Task objective
Write out exactly the lines from the line with "Write a Blender" through the line with "S.camera = camo", both ends included, and no other line.

Working data
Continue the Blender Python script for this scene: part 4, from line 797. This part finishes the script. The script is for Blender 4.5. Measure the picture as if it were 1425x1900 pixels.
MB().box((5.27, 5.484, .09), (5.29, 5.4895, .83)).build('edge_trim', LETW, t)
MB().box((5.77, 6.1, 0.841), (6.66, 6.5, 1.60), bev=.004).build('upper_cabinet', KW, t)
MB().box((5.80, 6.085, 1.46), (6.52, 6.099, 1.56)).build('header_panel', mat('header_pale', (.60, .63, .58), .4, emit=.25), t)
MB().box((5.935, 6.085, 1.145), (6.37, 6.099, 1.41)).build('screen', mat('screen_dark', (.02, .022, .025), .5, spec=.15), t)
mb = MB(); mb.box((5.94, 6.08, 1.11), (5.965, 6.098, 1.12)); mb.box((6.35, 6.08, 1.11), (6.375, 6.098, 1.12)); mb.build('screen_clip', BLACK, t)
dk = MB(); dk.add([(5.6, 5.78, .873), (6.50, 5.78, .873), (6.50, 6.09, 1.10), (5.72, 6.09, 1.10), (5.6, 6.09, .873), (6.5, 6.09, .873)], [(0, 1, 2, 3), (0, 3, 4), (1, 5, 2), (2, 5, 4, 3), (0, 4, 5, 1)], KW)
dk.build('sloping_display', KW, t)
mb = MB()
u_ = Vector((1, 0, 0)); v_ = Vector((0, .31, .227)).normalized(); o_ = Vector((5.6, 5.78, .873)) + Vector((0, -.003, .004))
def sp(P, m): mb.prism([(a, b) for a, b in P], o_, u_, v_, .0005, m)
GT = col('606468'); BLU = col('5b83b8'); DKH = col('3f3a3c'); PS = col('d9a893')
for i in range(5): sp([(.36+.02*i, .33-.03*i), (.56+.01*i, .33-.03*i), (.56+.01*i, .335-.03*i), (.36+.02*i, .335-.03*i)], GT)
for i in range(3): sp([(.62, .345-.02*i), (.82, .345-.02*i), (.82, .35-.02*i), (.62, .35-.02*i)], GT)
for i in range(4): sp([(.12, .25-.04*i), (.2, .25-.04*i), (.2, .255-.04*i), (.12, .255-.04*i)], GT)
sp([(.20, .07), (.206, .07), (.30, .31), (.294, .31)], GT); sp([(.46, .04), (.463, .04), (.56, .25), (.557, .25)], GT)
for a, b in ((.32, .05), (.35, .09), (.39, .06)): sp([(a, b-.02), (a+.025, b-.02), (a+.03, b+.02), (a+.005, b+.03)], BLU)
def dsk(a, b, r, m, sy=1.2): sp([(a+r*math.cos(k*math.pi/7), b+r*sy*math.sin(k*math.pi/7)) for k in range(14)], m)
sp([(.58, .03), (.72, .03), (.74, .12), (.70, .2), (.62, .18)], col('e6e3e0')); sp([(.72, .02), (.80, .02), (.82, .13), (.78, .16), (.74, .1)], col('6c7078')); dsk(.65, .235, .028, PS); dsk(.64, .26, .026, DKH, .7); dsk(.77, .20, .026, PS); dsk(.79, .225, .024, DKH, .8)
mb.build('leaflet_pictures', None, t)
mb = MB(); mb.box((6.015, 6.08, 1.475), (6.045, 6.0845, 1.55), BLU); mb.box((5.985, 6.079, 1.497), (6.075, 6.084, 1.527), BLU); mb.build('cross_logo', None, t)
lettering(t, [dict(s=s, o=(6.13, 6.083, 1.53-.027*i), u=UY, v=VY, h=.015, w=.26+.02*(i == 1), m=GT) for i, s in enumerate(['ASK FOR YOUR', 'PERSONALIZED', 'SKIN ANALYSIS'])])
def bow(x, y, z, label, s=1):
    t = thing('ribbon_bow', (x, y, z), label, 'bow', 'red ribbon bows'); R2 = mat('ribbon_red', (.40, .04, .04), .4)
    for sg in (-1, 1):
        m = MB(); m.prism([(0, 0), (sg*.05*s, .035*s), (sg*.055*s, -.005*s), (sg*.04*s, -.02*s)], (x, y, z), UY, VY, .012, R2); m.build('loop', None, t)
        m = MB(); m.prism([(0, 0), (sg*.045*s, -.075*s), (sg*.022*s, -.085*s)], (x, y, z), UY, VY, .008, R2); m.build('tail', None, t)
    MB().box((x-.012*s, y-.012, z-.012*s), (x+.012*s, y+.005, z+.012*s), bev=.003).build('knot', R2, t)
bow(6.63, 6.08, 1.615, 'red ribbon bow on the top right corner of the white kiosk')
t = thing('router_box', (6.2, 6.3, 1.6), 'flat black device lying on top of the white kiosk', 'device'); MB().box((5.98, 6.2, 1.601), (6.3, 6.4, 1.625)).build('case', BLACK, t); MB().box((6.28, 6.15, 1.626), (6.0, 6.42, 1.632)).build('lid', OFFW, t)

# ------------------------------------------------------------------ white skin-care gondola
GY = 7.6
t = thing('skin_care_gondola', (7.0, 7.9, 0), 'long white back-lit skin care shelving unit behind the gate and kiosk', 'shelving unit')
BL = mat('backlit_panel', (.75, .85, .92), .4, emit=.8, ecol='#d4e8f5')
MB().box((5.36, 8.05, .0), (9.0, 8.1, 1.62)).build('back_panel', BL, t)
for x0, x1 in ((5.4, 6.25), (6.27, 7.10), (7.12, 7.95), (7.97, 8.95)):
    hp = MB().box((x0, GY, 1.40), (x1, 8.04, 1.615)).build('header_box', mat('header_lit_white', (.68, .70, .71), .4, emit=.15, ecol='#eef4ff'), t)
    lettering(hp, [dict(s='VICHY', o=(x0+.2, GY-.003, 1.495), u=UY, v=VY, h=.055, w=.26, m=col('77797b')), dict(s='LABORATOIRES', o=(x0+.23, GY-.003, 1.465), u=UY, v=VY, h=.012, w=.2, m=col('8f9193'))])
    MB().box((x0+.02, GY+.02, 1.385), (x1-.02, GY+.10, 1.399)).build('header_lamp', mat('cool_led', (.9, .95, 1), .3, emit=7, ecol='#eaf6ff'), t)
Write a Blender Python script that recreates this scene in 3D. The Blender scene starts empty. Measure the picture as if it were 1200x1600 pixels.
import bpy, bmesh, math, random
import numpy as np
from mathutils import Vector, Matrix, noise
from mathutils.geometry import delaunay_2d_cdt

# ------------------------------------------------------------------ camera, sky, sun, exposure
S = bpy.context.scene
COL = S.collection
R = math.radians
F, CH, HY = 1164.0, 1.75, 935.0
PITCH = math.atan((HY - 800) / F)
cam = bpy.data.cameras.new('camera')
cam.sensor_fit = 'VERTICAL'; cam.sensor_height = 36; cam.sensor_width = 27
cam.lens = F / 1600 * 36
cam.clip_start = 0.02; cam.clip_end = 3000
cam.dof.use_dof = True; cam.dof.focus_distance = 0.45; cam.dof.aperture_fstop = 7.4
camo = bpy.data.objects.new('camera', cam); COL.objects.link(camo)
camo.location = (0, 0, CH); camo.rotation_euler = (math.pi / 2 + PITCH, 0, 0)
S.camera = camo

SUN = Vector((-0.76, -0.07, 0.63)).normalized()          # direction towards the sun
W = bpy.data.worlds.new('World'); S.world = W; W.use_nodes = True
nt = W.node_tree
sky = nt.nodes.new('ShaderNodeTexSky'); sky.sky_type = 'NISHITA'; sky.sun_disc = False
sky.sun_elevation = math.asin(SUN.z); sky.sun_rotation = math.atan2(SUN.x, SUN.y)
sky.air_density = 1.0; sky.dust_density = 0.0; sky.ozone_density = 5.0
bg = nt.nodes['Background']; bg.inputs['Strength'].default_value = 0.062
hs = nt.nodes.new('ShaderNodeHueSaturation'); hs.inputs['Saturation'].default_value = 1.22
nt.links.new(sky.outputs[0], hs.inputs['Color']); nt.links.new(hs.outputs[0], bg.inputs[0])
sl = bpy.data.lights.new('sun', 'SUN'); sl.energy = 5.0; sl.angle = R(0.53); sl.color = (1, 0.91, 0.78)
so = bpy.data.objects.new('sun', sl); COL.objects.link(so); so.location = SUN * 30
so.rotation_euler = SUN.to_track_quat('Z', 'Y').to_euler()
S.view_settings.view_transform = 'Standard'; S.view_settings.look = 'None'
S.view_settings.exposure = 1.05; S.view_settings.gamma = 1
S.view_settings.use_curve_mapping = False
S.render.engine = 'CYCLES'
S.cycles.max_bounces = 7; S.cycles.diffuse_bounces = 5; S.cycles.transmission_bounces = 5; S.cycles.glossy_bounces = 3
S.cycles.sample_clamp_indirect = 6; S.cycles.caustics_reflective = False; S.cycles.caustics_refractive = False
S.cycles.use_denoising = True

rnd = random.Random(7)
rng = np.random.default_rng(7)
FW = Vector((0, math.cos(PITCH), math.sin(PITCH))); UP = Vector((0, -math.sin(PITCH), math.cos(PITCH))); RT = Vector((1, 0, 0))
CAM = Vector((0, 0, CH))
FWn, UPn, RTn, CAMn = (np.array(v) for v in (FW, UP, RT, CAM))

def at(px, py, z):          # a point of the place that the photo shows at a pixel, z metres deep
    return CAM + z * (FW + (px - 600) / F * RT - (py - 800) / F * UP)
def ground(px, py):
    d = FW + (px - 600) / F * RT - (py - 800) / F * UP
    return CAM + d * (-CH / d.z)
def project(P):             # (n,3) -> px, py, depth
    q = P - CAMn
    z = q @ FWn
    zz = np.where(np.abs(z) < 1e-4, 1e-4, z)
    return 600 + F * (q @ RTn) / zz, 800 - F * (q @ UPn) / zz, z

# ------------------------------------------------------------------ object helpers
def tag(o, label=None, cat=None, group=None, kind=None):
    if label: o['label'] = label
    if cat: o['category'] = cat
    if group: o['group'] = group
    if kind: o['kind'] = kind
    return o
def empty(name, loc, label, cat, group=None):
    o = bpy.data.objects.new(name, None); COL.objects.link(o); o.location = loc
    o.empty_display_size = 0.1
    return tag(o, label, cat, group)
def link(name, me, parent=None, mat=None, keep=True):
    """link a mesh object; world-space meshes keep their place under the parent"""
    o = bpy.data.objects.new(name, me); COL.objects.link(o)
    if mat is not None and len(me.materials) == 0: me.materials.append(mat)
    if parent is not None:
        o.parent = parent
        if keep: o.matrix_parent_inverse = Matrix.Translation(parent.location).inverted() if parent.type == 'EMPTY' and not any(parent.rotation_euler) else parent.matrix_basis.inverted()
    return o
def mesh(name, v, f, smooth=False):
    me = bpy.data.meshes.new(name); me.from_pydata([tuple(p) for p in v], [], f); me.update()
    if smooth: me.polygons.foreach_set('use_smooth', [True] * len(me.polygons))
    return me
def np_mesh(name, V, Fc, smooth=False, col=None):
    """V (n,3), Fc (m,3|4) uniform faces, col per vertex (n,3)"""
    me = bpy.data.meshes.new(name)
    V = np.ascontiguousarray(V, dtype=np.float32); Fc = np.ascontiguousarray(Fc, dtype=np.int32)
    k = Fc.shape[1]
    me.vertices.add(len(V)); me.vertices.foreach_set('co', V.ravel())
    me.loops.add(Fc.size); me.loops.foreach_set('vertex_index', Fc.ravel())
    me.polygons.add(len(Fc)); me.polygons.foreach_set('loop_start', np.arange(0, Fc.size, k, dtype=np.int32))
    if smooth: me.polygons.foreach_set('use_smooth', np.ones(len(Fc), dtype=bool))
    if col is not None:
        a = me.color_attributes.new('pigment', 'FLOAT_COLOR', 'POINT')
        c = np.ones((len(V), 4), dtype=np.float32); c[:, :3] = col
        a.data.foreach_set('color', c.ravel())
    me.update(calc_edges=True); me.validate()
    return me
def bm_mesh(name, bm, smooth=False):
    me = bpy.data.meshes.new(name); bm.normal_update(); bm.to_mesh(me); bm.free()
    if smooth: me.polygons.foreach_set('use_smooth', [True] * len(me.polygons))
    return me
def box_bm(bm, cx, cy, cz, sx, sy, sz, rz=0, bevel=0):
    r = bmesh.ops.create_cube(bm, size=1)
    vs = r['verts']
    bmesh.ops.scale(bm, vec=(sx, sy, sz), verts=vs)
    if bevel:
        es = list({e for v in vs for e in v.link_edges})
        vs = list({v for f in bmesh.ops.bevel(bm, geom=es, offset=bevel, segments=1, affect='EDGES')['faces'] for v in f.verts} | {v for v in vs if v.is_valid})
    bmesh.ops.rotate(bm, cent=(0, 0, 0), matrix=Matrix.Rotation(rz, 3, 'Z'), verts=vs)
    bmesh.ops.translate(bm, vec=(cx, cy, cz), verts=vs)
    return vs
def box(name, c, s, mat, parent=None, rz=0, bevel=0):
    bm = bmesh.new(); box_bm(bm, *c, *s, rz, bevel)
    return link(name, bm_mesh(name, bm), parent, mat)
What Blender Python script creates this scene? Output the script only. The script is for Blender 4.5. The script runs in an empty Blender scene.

Finished answer
Write a Blender Python script that recreates this scene in 3D. The Blender scene starts empty. Measure the picture as if it were 1200x1600 pixels.
import bpy, bmesh, math, random
import numpy as np
from mathutils import Vector, Matrix, noise
from mathutils.geometry import delaunay_2d_cdt

# ------------------------------------------------------------------ camera, sky, sun, exposure
S = bpy.context.scene
COL = S.collection
R = math.radians
F, CH, HY = 1164.0, 1.75, 935.0
PITCH = math.atan((HY - 800) / F)
cam = bpy.data.cameras.new('camera')
cam.sensor_fit = 'VERTICAL'; cam.sensor_height = 36; cam.sensor_width = 27
cam.lens = F / 1600 * 36
cam.clip_start = 0.02; cam.clip_end = 3000
cam.dof.use_dof = True; cam.dof.focus_distance = 0.45; cam.dof.aperture_fstop = 7.4
camo = bpy.data.objects.new('camera', cam); COL.objects.link(camo)
camo.location = (0, 0, CH); camo.rotation_euler = (math.pi / 2 + PITCH, 0, 0)
S.camera = camo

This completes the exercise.